York St John UCU picket line in 2023
York St John UCU picket line in 2023

Bea Gardner, UCU member

On 12 November, a consultative ballot of University and College Union (UCU) members in higher education (HE) opens, on whether they are prepared to take industrial action to win an improved pay offer. Delivering a resounding ‘Yes’ vote is possible and necessary.

Members know the offer is not enough. At a recent national meeting of branch delegates, members rejected it.

It falls well short of the joint union claim, which was for whatever was greater: RPI plus 2% or a flat rate of at least £2,500 on all pay points. The employer offer does not even amount to half of the flat rate, and it is being staggered, with institutions able to fully defer until July 2025!

In the two years to August 2023, pay for the majority of HE workers fell in real terms by 11.7%. This has come on top of a pay devaluation of 20% over the thirteen years prior.

We cannot accept a further real-terms pay cut without a fight. But members also need to have confidence that there is a serious strategy that can win better.

Our fight would be strengthened through coordination with the other campus unions, as well as students organising against tuition fee rises. Unison members overwhelmingly voted to reject the offer, and an industrial action ballot will open in the coming weeks. As a starting point, the union’s two higher education committees should have a special meeting to discuss a shared campaign strategy.

University finances are in crisis – it is a crisis of the marketised funding model.  Even when universities were generating a ‘surplus’, the spending on staff was in decline, and HE workers experienced real-terms pay cuts.

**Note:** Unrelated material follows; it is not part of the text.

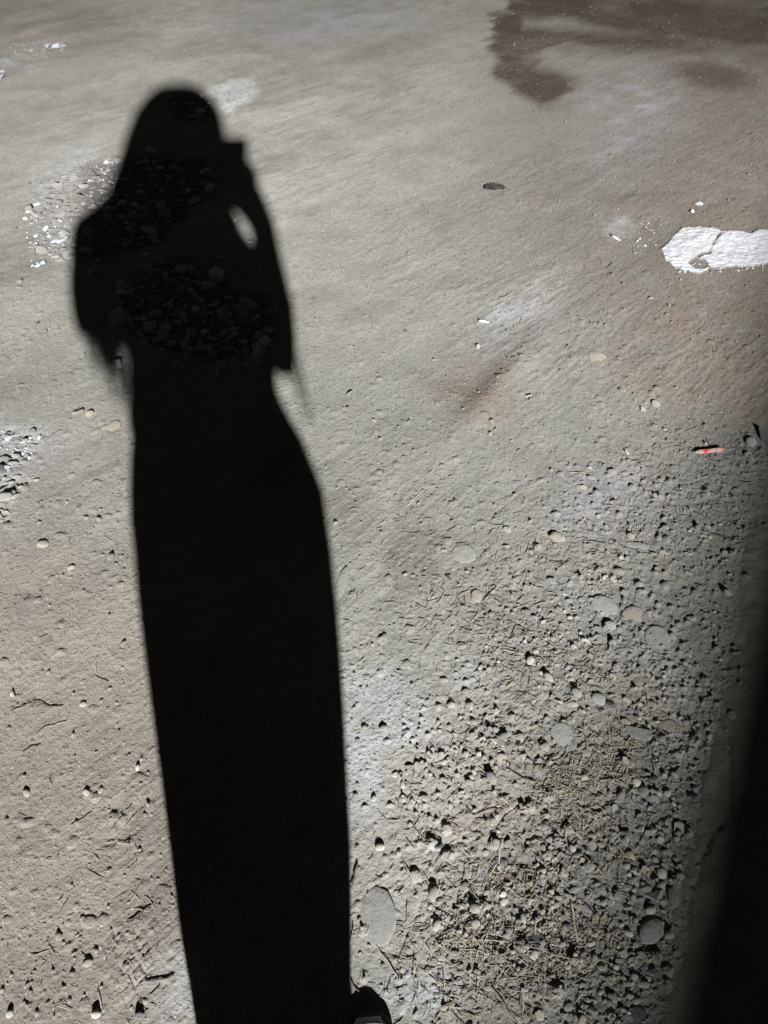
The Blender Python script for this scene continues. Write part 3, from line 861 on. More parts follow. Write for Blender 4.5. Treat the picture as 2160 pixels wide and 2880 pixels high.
A = np.column_stack([rng.uniform(-3.2, 3.2, 26000), rng.uniform(.1, 7.0, 26000)])
PXa, PYa = topx(A[:, 0], A[:, 1])
nz = fbm(A[:, 0], A[:, 1], 2.4, 3, 311)
dens = .16 + .0 * PXa + .35 * blob(PXa, PYa, 1900, 700, 500, 400) + .35 * blob(PXa, PYa, 1500, 1150, 420, 320) + .15 * nz
K = (PXa > -100) & (PXa < 2260) & (PYa < 2980) & (rng.uniform(0, 1, len(A)) < np.clip(dens, .05, 1))
K &= np.array([a < edge_x(b) - 6 for a, b in zip(PXa, PYa)])
A = A[K]
# more of them close by, where small ones still show
A2 = to_ground(np.column_stack([rng.uniform(0, 2160, 5200), 2900 - 2100 * rng.uniform(0, 1, 5200) ** 1.0]))
P2x, P2y = topx(A2[:, 0], A2[:, 1])
n2_ = fbm(A2[:, 0], A2[:, 1], 5, 3, 321)
K2 = (n2_ + rng.uniform(-.4, .4, len(A2)) > np.where(P2x < 560, .28, .02)) & np.array([a < edge_x(b) - 6 for a, b in zip(P2x, P2y)])
A2 = A2[K2]
AA = np.concatenate([A, A2])
S_ = np.concatenate([np.abs(rng.normal(0, 1, len(A))) * .0028 + .0018, np.abs(rng.normal(0, 1, len(A2))) ** 1.4 * .0020 + .0012])
tag(scatter_mesh('loose_grit', np.column_stack([AA, hz(AA[:, 0], AA[:, 1])]), S_, M_CLOD, LOW, tilt=.4), 'earth crumbs and tiny stones strewn over the bare ground', 'grit')

# ------------------------------------------------------------------ rubble patches: broken mortar and render
fr = [  # polygon, pieces one by one, stuff, size px, label, group
    (RUB_BIG, 150, 1300, 13, 'grey flat fragment of broken mortar in the wide rubble patch across the shadow shoulders', 'rubble across the shadow shoulders'),
    (RUB_LOW, 105, 1000, 11, 'dark fragment of broken mortar in the lower rubble patch inside the shadow torso', 'rubble inside the shadow torso'),
    (RUB_HEAD, 14, 120, 10, 'lump of broken mortar inside the head of the shadow', 'rubble inside the shadow head'),
    (RUB_TL, 14, 120, 8, 'grey mortar fragment in the small rubble strip at the top left', 'rubble strip at the top left'),
    (RUB_ML, 12, 110, 11, 'grey mortar fragment in the upper small heap at the left edge', 'upper small heap at the left edge'),
    (RUB_ML2, 10, 90, 10, 'grey mortar fragment in the lower small heap at the left edge', 'lower small heap at the left edge')]
RL = [(98, 575, 'the far left white shard'), (150, 675, 'the white shard cluster'), (305, 567, 'the long pale mortar bar'), (375, 575, 'the long slanting mortar plate'), (452, 582, 'the rounded mortar lump'),
      (545, 566, 'the widest mortar plate'), (465, 605, 'the dark flat plate'), (299, 460, 'the white shard by the shadow neck'), (430, 470, 'the middle of the shadow neck'), (560, 490, 'the shadow of the phone'),
      (300, 660, 'the left shoulder of the shadow'), (278, 725, 'the thin white splinter'), (420, 665, 'the lower rim of shoulder rubble'), (580, 800, 'the board-like fragment'), (606, 860, 'the white stick-like shard'),
      (420, 850, 'the left end of the torso rubble'), (700, 900, 'the right end of the torso rubble'), (560, 970, 'the foot of the torso rubble'), (500, 880, 'the middle of the torso rubble'), (562, 316, 'the rounded lump in the shadow head'),
      (158, 132, 'the long white shard at top left'), (28, 1230, 'the pale bluish shard'), (91, 1214, 'the pale cut fragment'), (10, 1378, 'the pale flat fragment at left edge'), (190, 600, 'the middle of the lit rubble')]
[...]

Now, with many universities in deficit, they are looking for further pay cuts and job losses, while lobbying government for a tuition-fee hike.

Funding not fees

The Labour government failed to increase direct funding to universities in the Budget, and has now announced that tuition fees will rise next year in line with RPI inflation – a “first step towards root-and-branch overhaul of the current system”. 

UCU should demand to know now what the planned changes are, and launch a serious industrial campaign that links the campaign on pay and jobs with a political strategy that demands fully publicly funded HE, paid for by the super-rich.

UCU’s research shows that even a small increase in corporation tax through an ‘education levy’ could raise enough to scrap tuition fees and increase funding to the equivalent of £13,000 fees – enough to fund the pay rise members need while protecting jobs. This is a small fraction of what could be raised to fund all public services.

But that won’t come from simply appealing to Labour’s goodwill. It will be by mobilising behind a serious fighting strategy that we can force more from our employers and funding from the government.

However, a barrier to such a campaign is the current general secretary Jo Grady and her backers, who have presided over delays and inaction, and undermined democratic decisions. It’s been six months since members voted at a special HE sector conference to return to a strategy of national industrial action this academic year, and six weeks since the HE Committee agreed to launch a consultative ballot of members. Why the delay?

Members should have full democratic control of our disputes. This is why as well as voting ‘yes’ in the consultative ballot, in the upcoming National Executive Committee (NEC) elections we need to elect a fighting leadership that offers a serious lead and will back members in action.

There is a real possibility of replacing Jo Grady’s supporters on the NEC, but the different left groupings should come together to discuss and agree on a shared challenge. In last year’s general secretary elections, had there been a single left candidate they could have stood a serious chance of winning: the combined vote for the two left candidates was higher than Grady’s vote.

The upcoming election is an opportunity for all those seeking to challenge Grady to organise on a platform for a fighting, democratic union, laying the groundwork to fight as part of a new, democratic left.